Postmodern Conservative

Bernie Sanders and the Young People

Yuval Levin is right that nostalgia plays an outsize role for both Baby Boomer conservative and Baby Boomer liberals, but I think this critique is less true for the supporters of Bernie Sanders. Retro-socialism might be, for a time, the wave of the future.

Paul Krugman is famously nostalgic for the economics of the 1950s.  Trump’s “Make America Great Again” campaign is explicit in its promise to return to an allegedly better past.  Marco Rubio liked to talk about new American centuries, but his version of the future was Reagan’s “Morning in America” forever.  Rubio is young, but his appeal wasn’t to the young.  He was a Baby Boomer conservative’s idea of a young, dynamic politician. 

I think you can make a very strong case that Bernie Sanders is nostalgic for 1970s Scandinavia, but I don’t think that his appeal is nostalgic.  Young Sanders voters don’t see his promises of free college tuition, single-payer health care and fifteen dollar minimum wages as the restoration of a golden past.  Sanders supporters see those policies as addressing contemporary concerns about rising costs of higher education, low wages, etc.  Sanders supporters might be wrong, but they are not nostalgic.
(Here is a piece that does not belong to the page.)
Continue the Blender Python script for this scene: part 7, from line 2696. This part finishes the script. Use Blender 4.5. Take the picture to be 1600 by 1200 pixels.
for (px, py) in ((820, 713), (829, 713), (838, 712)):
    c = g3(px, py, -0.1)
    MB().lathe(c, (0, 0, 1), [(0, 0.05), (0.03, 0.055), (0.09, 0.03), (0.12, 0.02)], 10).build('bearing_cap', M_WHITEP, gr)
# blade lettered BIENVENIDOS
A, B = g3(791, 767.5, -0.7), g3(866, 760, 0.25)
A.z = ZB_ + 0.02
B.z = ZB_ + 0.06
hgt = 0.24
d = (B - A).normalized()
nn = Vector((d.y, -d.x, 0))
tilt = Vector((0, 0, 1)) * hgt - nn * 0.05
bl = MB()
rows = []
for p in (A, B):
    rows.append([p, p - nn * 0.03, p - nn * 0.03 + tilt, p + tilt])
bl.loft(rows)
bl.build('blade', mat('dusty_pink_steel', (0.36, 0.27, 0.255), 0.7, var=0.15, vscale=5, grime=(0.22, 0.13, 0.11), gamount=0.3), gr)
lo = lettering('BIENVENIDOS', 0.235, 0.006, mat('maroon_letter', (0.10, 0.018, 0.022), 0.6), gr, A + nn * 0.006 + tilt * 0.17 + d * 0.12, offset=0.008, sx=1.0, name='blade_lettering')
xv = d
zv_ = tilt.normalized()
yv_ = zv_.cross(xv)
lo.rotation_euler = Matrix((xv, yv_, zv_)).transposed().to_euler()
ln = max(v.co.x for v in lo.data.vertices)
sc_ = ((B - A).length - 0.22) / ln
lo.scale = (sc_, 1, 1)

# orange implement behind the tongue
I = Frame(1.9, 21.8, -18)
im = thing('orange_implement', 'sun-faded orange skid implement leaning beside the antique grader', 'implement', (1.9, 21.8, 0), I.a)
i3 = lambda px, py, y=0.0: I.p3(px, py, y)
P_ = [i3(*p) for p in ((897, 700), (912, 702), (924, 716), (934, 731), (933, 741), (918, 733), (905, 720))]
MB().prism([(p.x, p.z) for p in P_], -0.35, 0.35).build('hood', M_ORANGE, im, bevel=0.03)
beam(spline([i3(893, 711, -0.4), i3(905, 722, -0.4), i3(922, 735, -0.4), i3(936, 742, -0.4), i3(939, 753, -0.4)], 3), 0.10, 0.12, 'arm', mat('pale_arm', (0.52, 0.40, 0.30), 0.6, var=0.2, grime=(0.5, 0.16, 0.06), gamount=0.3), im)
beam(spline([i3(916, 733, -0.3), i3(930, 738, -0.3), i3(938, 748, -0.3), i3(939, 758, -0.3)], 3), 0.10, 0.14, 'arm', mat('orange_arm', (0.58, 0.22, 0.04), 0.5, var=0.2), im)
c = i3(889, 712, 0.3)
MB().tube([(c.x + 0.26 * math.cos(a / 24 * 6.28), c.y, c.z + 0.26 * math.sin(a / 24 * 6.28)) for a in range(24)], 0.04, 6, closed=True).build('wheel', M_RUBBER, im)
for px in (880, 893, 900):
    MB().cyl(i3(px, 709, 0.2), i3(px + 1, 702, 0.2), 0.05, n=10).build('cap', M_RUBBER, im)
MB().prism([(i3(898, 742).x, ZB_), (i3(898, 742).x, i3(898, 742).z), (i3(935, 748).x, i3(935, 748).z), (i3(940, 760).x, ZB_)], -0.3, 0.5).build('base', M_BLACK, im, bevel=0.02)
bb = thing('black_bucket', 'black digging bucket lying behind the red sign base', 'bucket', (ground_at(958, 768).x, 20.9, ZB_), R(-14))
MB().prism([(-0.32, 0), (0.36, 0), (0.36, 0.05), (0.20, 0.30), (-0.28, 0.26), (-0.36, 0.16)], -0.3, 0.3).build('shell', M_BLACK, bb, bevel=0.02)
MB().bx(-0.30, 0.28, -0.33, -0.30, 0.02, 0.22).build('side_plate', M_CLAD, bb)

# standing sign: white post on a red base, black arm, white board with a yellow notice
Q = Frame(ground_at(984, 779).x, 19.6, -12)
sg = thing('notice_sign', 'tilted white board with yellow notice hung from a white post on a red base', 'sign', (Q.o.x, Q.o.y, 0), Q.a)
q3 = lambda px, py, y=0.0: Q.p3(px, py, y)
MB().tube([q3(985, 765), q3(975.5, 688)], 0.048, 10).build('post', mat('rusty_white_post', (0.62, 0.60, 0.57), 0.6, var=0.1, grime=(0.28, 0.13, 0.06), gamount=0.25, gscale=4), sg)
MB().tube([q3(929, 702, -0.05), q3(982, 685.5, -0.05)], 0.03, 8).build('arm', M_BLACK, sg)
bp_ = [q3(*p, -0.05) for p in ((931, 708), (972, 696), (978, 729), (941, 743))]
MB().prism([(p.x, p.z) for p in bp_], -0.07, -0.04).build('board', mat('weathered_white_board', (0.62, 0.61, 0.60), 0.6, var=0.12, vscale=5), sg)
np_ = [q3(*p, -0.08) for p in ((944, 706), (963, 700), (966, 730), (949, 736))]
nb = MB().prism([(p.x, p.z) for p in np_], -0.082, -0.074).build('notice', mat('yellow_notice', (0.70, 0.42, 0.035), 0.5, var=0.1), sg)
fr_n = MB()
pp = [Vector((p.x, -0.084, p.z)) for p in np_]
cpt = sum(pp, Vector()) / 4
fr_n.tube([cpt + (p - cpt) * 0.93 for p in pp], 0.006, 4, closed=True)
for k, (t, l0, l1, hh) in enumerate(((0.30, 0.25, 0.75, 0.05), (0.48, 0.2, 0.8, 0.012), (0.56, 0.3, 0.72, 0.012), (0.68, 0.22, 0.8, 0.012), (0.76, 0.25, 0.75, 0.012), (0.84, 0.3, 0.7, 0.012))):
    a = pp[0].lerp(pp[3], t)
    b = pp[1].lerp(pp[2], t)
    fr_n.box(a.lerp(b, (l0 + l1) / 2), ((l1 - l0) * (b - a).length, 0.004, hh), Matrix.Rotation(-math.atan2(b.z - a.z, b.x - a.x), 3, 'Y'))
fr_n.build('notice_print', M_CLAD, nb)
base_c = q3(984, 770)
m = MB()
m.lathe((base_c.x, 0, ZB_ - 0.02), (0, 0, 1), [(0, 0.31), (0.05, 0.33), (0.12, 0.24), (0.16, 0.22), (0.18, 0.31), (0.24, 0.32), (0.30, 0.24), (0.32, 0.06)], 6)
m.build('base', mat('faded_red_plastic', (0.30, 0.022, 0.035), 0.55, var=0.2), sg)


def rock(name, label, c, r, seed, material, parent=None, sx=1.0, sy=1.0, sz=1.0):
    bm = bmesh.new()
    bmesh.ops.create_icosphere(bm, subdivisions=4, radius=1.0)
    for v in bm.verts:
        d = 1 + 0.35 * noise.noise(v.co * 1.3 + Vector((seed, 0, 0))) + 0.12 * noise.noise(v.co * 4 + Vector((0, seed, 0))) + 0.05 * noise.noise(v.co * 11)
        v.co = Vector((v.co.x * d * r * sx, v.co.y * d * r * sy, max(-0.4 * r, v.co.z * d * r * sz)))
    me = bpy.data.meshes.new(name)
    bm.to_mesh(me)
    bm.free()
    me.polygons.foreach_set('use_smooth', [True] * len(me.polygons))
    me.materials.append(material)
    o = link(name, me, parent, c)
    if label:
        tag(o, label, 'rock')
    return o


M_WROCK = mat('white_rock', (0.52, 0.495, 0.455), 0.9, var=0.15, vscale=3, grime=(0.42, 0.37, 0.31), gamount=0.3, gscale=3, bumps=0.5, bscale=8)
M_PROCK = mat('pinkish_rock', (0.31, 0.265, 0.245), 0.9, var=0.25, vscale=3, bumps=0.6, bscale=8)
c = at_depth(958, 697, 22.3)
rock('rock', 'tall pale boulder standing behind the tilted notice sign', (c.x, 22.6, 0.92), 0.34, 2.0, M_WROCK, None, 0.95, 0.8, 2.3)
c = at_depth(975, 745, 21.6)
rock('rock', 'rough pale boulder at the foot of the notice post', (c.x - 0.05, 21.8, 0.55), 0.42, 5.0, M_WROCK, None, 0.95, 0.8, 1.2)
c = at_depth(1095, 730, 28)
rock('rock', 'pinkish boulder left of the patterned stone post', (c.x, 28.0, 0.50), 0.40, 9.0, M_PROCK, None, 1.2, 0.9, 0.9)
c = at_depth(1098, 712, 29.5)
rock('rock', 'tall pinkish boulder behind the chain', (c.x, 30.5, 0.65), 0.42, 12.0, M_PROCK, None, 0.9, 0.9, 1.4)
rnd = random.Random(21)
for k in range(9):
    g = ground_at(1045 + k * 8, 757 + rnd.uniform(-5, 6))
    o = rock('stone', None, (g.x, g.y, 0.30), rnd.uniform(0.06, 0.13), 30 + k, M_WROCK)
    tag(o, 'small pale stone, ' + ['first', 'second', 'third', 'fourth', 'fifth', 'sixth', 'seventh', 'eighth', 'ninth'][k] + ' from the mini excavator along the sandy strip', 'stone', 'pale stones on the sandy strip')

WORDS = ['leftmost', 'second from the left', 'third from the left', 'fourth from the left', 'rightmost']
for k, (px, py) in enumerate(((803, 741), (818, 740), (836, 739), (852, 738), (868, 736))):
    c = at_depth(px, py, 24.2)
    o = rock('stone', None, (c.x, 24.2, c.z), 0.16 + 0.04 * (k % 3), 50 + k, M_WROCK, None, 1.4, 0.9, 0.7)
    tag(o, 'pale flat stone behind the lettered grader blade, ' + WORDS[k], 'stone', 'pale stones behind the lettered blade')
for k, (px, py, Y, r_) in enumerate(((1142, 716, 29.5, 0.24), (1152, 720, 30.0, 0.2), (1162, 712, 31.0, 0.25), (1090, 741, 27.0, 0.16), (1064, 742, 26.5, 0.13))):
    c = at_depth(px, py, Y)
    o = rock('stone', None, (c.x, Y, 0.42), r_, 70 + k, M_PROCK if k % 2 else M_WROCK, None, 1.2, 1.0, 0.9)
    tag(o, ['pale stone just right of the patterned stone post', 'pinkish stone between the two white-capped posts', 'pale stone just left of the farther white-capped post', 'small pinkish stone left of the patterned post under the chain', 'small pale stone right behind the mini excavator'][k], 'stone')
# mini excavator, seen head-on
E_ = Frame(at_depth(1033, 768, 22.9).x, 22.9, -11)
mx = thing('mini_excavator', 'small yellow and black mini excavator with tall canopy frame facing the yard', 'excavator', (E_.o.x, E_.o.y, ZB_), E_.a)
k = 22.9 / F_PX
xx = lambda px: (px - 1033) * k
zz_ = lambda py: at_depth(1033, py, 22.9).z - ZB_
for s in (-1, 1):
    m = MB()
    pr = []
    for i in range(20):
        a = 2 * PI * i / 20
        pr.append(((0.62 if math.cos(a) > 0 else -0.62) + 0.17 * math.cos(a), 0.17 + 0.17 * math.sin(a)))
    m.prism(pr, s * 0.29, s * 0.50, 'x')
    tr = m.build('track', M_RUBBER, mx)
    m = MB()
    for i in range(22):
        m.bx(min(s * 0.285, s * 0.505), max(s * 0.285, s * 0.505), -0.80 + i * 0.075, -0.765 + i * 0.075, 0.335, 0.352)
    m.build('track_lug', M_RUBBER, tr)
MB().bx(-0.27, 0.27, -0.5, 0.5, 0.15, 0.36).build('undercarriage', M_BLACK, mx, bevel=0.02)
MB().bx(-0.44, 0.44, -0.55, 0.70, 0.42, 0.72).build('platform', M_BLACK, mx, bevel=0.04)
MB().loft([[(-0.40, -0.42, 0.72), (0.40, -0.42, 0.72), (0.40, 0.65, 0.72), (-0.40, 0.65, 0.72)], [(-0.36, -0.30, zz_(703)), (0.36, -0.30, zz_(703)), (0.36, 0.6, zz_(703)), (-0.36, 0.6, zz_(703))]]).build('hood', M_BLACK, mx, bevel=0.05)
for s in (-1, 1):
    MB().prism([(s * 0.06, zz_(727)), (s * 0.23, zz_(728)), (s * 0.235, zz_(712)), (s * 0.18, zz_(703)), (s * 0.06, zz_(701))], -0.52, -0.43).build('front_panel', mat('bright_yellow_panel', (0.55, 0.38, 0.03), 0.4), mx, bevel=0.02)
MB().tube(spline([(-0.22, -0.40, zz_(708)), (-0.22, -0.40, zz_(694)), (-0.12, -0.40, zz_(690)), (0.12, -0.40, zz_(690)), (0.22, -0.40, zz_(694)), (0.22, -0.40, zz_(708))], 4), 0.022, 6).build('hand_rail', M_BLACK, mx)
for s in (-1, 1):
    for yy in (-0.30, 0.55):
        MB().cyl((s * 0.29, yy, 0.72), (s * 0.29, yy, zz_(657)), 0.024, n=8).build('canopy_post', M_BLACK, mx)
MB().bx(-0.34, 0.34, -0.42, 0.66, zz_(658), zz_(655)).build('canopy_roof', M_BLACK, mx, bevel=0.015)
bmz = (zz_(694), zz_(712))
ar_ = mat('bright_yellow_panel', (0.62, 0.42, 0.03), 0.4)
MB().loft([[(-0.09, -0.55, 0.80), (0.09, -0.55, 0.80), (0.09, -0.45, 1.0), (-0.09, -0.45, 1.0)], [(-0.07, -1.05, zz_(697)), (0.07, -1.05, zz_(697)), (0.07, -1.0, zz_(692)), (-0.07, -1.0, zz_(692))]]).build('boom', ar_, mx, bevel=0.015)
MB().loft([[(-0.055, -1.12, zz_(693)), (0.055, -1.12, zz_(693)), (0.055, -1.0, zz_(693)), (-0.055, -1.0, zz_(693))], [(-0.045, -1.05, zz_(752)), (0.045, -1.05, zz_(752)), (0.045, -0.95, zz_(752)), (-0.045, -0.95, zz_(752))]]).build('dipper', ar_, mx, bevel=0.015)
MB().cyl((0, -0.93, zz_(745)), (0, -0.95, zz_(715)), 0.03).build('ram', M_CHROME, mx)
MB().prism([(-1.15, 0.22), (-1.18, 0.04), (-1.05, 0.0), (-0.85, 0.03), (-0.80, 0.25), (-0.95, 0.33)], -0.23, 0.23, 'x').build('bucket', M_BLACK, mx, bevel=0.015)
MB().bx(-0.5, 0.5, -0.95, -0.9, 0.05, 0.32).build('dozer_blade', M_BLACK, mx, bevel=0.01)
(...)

When looking at Sanders, we should not make the same mistake that liberals made in analyzing Reagan.  Reagan was an old man.  Liberals thought of deregulation and cutting taxes as a outdated policy agenda.  Therefore, Reagan must have been campaigning on the impossible task of recreating the 1920s.  It turned out that, in a world of stagflation and bracket creep, the old man had the right agenda for the moment.  The elderly Reagan won a landslide among the youngest voters.  Reagan’s younger political opponents were the nostalgia addicts who could not imagine an economic crises that wasn’t a replay of the Great Depression.              

Conservatives look at Bernie Sanders and see a goofy old man trying to revive a politics that should have been dead and buried by the end of the Cold War (at the latest.)  I think that, for many younger Sanders voters, a program of free college tuition, government-provided health care, and government-mandated higher wages make intuitive sense for a world where, at the lower end of the income distribution,  families are more unstable and social capital is scarce.

That doesn’t mean that these voters will always favor Sanders-style socialism.  I have my doubts that these voters want to pay the taxes such policies would require, and the unintended consequences of those policies would provide conservatives with political opportunities to sell these voters on an alternative agenda.  But those young voters will not (and should not) be convinced by people who think that every economic concern can be addressed by repeating the slogans of the 1980s.